**Work to do:**
Give back all the data exactly, line by line.

**Data provided:**

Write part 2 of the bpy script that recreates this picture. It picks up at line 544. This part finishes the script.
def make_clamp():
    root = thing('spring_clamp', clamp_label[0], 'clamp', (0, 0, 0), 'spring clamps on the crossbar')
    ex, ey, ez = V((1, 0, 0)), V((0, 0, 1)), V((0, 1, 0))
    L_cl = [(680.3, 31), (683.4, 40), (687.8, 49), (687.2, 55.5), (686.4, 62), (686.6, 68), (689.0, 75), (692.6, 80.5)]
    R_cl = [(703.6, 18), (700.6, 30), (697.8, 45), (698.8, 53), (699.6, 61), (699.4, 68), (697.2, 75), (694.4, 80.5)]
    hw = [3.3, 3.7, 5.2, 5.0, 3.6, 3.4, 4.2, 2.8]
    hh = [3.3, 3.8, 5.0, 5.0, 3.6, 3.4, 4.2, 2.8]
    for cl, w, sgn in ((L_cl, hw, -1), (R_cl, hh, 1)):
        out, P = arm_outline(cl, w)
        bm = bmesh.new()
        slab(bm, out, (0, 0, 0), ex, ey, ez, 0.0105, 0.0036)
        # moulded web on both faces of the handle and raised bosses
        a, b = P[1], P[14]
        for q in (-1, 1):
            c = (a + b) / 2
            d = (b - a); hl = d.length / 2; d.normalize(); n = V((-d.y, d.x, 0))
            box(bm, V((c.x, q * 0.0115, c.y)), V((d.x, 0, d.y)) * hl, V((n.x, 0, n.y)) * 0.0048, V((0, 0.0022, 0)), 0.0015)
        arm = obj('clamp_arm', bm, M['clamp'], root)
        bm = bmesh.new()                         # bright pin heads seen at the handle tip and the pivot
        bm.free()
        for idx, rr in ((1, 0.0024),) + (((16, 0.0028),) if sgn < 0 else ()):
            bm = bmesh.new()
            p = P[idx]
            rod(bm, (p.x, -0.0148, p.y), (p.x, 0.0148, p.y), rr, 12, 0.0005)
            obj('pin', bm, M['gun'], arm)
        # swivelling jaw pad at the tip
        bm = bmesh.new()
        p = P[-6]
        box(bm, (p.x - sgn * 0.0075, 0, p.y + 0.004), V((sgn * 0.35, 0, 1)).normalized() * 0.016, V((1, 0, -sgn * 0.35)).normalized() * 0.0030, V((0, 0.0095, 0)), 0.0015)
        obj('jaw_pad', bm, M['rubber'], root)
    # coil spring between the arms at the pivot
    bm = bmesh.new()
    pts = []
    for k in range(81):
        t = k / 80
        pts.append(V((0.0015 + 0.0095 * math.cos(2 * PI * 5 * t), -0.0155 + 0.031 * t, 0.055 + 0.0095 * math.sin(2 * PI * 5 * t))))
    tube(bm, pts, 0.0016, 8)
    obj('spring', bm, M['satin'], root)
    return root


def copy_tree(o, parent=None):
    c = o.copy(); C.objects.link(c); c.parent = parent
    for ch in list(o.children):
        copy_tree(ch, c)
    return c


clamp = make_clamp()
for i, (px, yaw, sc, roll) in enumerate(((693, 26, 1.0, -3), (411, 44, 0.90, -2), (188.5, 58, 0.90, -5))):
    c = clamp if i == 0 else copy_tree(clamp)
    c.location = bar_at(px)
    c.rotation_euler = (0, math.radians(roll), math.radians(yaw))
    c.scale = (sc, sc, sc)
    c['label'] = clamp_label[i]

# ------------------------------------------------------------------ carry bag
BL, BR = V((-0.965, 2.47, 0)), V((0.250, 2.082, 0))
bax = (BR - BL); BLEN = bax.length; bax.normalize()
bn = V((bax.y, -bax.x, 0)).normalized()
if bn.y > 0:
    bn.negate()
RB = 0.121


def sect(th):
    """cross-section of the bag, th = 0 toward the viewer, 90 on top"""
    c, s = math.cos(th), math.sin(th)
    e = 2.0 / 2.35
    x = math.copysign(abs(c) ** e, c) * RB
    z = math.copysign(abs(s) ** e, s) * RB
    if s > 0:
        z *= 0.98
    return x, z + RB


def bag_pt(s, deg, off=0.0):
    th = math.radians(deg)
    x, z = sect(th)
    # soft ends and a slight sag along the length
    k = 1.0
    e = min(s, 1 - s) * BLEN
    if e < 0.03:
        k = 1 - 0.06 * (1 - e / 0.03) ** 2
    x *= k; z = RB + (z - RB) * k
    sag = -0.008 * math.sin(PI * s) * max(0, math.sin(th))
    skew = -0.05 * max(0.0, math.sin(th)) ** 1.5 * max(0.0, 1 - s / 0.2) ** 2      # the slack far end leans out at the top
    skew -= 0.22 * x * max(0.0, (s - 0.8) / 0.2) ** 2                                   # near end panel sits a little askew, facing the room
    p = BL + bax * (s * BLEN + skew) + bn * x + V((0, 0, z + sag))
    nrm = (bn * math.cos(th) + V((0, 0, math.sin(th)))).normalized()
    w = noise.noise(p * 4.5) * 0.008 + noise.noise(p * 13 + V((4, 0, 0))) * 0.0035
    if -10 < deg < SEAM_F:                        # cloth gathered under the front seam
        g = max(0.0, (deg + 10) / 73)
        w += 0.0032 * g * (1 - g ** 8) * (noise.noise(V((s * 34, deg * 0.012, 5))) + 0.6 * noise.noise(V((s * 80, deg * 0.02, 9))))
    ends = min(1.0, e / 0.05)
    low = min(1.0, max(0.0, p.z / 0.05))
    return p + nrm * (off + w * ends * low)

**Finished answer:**
Write part 2 of the bpy script that recreates this picture. It picks up at line 544. This part finishes the script.
def make_clamp():
    root = thing('spring_clamp', clamp_label[0], 'clamp', (0, 0, 0), 'spring clamps on the crossbar')
    ex, ey, ez = V((1, 0, 0)), V((0, 0, 1)), V((0, 1, 0))
    L_cl = [(680.3, 31), (683.4, 40), (687.8, 49), (687.2, 55.5), (686.4, 62), (686.6, 68), (689.0, 75), (692.6, 80.5)]
    R_cl = [(703.6, 18), (700.6, 30), (697.8, 45), (698.8, 53), (699.6, 61), (699.4, 68), (697.2, 75), (694.4, 80.5)]
    hw = [3.3, 3.7, 5.2, 5.0, 3.6, 3.4, 4.2, 2.8]
    hh = [3.3, 3.8, 5.0, 5.0, 3.6, 3.4, 4.2, 2.8]
    for cl, w, sgn in ((L_cl, hw, -1), (R_cl, hh, 1)):
        out, P = arm_outline(cl, w)
        bm = bmesh.new()
        slab(bm, out, (0, 0, 0), ex, ey, ez, 0.0105, 0.0036)
        # moulded web on both faces of the handle and raised bosses
        a, b = P[1], P[14]
        for q in (-1, 1):
            c = (a + b) / 2
            d = (b - a); hl = d.length / 2; d.normalize(); n = V((-d.y, d.x, 0))
            box(bm, V((c.x, q * 0.0115, c.y)), V((d.x, 0, d.y)) * hl, V((n.x, 0, n.y)) * 0.0048, V((0, 0.0022, 0)), 0.0015)
        arm = obj('clamp_arm', bm, M['clamp'], root)
        bm = bmesh.new()                         # bright pin heads seen at the handle tip and the pivot
        bm.free()
        for idx, rr in ((1, 0.0024),) + (((16, 0.0028),) if sgn < 0 else ()):
            bm = bmesh.new()
            p = P[idx]
            rod(bm, (p.x, -0.0148, p.y), (p.x, 0.0148, p.y), rr, 12, 0.0005)
            obj('pin', bm, M['gun'], arm)
        # swivelling jaw pad at the tip
        bm = bmesh.new()
        p = P[-6]
        box(bm, (p.x - sgn * 0.0075, 0, p.y + 0.004), V((sgn * 0.35, 0, 1)).normalized() * 0.016, V((1, 0, -sgn * 0.35)).normalized() * 0.0030, V((0, 0.0095, 0)), 0.0015)
        obj('jaw_pad', bm, M['rubber'], root)
    # coil spring between the arms at the pivot
    bm = bmesh.new()
    pts = []
    for k in range(81):
        t = k / 80
        pts.append(V((0.0015 + 0.0095 * math.cos(2 * PI * 5 * t), -0.0155 + 0.031 * t, 0.055 + 0.0095 * math.sin(2 * PI * 5 * t))))
    tube(bm, pts, 0.0016, 8)
    obj('spring', bm, M['satin'], root)
    return root


def copy_tree(o, parent=None):
    c = o.copy(); C.objects.link(c); c.parent = parent
    for ch in list(o.children):
        copy_tree(ch, c)
    return c


clamp = make_clamp()
for i, (px, yaw, sc, roll) in enumerate(((693, 26, 1.0, -3), (411, 44, 0.90, -2), (188.5, 58, 0.90, -5))):
    c = clamp if i == 0 else copy_tree(clamp)
    c.location = bar_at(px)
    c.rotation_euler = (0, math.radians(roll), math.radians(yaw))
    c.scale = (sc, sc, sc)
    c['label'] = clamp_label[i]

# ------------------------------------------------------------------ carry bag
BL, BR = V((-0.965, 2.47, 0)), V((0.250, 2.082, 0))
bax = (BR - BL); BLEN = bax.length; bax.normalize()
bn = V((bax.y, -bax.x, 0)).normalized()
if bn.y > 0:
    bn.negate()
RB = 0.121


def sect(th):
    """cross-section of the bag, th = 0 toward the viewer, 90 on top"""
    c, s = math.cos(th), math.sin(th)
    e = 2.0 / 2.35
    x = math.copysign(abs(c) ** e, c) * RB
    z = math.copysign(abs(s) ** e, s) * RB
    if s > 0:
        z *= 0.98
    return x, z + RB


def bag_pt(s, deg, off=0.0):
    th = math.radians(deg)
    x, z = sect(th)
    # soft ends and a slight sag along the length
    k = 1.0
    e = min(s, 1 - s) * BLEN
    if e < 0.03:
        k = 1 - 0.06 * (1 - e / 0.03) ** 2
    x *= k; z = RB + (z - RB) * k
    sag = -0.008 * math.sin(PI * s) * max(0, math.sin(th))
    skew = -0.05 * max(0.0, math.sin(th)) ** 1.5 * max(0.0, 1 - s / 0.2) ** 2      # the slack far end leans out at the top
    skew -= 0.22 * x * max(0.0, (s - 0.8) / 0.2) ** 2                                   # near end panel sits a little askew, facing the room
    p = BL + bax * (s * BLEN + skew) + bn * x + V((0, 0, z + sag))
    nrm = (bn * math.cos(th) + V((0, 0, math.sin(th)))).normalized()
    w = noise.noise(p * 4.5) * 0.008 + noise.noise(p * 13 + V((4, 0, 0))) * 0.0035
    if -10 < deg < SEAM_F:                        # cloth gathered under the front seam
        g = max(0.0, (deg + 10) / 73)
        w += 0.0032 * g * (1 - g ** 8) * (noise.noise(V((s * 34, deg * 0.012, 5))) + 0.6 * noise.noise(V((s * 80, deg * 0.02, 9))))
    ends = min(1.0, e / 0.05)
    low = min(1.0, max(0.0, p.z / 0.05))
    return p + nrm * (off + w * ends * low)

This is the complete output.